I'm willing to listen to any counter-points you may have to back up your claim that it's not the Android ecosystem. Fire away.
who exactly would you blame?
Which makes sense since many of the cited disadvantages ultimately lie with Android and Marketplace implementation decisions made by Google.
I'm not sure Andy Rubin would disagree much either but what he might say candidly is Google takes the long view. And the long view is that Google Play today is far ahead of the Marketplace two years ago and in 2 years it will be ahead of where they are now by an even larger margin. And the same thing with development tools. And the userbase advantage will be even larger.
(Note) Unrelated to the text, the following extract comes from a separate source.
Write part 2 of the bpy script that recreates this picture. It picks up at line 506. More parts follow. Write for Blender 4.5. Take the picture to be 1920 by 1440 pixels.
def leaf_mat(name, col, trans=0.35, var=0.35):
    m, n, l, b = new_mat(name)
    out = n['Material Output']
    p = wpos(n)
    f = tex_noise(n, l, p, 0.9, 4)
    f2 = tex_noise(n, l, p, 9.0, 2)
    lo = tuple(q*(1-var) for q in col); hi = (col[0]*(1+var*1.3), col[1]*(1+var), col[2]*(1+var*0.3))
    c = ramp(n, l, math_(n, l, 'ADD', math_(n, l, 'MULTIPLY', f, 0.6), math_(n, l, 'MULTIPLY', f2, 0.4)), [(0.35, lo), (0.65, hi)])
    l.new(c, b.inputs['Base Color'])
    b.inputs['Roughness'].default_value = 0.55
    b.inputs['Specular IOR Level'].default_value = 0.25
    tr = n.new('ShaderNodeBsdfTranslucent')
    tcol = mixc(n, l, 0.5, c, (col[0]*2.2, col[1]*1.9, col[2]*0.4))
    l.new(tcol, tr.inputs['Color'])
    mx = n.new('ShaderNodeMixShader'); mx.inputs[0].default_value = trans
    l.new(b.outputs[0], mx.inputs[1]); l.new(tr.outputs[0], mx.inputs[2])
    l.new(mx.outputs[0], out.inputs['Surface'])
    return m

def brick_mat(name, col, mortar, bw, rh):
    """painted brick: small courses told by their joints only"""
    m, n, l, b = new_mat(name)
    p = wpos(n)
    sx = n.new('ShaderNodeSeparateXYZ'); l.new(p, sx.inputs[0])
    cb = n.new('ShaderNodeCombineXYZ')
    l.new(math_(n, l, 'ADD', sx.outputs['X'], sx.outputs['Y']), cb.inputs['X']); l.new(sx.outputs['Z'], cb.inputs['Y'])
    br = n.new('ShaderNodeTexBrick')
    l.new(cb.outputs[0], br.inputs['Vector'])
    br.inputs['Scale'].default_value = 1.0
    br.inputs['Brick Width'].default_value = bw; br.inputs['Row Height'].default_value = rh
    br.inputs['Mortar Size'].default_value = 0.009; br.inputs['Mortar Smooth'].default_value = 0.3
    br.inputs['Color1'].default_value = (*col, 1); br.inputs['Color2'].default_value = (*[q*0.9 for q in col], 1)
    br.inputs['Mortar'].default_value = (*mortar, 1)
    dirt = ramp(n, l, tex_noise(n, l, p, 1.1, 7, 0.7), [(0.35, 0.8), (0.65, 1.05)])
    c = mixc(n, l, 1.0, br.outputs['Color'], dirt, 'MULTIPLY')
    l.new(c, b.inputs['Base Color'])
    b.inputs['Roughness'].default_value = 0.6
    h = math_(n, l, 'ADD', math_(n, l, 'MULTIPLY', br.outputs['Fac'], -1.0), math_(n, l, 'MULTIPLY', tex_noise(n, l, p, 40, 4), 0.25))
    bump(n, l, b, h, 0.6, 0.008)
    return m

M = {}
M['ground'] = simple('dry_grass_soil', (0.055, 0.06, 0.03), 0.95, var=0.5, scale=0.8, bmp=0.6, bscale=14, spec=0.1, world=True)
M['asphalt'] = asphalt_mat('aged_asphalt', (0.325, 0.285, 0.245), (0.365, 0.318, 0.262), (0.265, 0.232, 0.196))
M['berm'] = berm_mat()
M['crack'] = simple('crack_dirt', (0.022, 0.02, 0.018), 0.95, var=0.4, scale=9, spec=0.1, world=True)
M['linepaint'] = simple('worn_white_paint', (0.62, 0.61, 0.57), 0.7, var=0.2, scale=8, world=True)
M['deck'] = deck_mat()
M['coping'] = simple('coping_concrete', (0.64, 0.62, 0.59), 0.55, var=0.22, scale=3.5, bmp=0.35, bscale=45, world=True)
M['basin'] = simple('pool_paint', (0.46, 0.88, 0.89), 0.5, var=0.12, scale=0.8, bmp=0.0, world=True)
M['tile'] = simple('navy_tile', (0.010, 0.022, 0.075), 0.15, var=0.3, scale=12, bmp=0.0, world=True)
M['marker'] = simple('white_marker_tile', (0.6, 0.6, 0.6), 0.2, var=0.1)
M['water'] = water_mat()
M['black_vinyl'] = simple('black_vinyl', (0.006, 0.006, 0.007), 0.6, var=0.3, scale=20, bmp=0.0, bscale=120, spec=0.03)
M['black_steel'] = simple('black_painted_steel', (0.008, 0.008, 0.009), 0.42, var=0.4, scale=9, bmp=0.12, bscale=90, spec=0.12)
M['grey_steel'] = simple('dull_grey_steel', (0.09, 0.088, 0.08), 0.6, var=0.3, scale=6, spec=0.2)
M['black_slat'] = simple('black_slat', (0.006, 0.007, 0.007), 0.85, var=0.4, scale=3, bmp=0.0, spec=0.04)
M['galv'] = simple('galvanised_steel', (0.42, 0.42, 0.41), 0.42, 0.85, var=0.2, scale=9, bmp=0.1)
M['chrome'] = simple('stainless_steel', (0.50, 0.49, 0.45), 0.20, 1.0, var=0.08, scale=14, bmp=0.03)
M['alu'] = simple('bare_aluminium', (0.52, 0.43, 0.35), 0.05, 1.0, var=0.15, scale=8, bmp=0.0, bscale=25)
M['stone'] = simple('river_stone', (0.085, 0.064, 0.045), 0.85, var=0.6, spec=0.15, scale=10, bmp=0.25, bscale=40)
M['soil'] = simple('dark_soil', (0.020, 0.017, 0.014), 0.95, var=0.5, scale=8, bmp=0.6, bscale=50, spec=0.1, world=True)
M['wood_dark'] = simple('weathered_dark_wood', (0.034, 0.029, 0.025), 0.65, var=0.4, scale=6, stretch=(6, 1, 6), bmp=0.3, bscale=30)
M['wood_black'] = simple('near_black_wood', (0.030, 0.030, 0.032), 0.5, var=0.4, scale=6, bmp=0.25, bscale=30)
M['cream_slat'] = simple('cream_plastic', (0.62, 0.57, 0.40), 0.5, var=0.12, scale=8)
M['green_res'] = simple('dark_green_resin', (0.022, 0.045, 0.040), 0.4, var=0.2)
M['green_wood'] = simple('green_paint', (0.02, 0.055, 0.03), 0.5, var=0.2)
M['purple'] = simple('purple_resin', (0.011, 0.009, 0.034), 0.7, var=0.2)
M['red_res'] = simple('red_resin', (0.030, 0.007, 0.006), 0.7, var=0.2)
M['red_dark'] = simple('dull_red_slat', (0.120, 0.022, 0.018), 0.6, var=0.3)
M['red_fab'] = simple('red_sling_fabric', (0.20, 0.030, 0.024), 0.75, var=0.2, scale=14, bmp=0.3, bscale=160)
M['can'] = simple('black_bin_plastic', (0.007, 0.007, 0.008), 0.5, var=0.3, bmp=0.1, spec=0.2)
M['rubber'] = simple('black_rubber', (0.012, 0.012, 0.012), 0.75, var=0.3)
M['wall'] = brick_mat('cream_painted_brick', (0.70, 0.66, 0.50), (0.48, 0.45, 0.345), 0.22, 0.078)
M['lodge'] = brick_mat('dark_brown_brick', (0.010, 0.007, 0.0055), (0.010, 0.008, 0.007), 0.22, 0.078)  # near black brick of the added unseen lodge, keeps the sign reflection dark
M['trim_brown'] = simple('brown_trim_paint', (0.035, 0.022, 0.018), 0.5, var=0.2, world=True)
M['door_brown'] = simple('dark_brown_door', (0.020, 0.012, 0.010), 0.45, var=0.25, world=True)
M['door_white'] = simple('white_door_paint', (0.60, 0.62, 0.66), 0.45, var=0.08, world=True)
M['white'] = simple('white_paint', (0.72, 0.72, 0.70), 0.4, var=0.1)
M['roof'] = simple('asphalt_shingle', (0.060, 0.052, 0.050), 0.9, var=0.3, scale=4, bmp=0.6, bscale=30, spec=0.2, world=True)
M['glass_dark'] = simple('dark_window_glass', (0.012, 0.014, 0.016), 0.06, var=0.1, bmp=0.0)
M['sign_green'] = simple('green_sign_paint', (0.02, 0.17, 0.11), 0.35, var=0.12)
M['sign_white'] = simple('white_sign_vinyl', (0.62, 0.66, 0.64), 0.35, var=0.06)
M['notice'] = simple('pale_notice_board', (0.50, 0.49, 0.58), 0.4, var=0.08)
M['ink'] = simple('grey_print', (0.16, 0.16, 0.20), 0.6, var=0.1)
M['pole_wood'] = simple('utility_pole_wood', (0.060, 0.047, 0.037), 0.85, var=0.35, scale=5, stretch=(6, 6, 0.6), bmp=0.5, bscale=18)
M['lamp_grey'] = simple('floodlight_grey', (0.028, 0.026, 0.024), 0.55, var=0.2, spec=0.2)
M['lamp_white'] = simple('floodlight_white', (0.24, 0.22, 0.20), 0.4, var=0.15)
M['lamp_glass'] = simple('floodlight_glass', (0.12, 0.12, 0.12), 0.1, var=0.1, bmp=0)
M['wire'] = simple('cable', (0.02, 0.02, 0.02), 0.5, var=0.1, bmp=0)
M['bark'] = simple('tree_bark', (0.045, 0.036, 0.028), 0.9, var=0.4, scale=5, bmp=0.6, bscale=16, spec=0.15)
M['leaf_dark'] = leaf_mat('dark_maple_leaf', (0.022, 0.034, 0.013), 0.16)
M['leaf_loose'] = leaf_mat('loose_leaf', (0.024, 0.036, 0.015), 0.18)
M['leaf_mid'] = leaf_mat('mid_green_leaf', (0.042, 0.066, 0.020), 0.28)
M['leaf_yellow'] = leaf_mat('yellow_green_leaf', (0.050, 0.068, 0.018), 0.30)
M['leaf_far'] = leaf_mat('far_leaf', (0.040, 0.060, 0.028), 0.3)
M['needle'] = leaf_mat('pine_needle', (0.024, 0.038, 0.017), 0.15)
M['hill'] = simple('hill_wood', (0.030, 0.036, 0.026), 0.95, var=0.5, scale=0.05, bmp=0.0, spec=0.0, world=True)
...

It would be nice if Google would implement something like this for Android. I didn't even know about this limitation until today ( I'm an iPhone user/developer).
Ho! They exist! Does it mean that apps on the android market are limited to 50 millibits as the article says?
It seems a shame that they're giving up their position in the Android market and abandoning some hard-won experience.
"We make 5% of our revenue from Android" is not exactly an outlier.
It makes sense they have to deal with problems all the time since they clearly don't have a thorough understanding of the Android platform itself and what it takes to actually support the range of devices. Buying $1,000+ of test hardware will also not fix your problem if the problem is not doing things properly. You certainly won't get it by patching ios-based code every time a customer complains.
This reminded me completely of the pre-jquery era where if you wanted some advanced JS functionality you'd have to reinvent the wheel over and over in dealing with browser inconsistencies. After years of bitching and moaning people finally released libraries to deal with the issue.
These companies have the right to complain, but complaining will not actually help solve anything except give them a way out avoiding the the complexities of porting platform-specific code to another platform.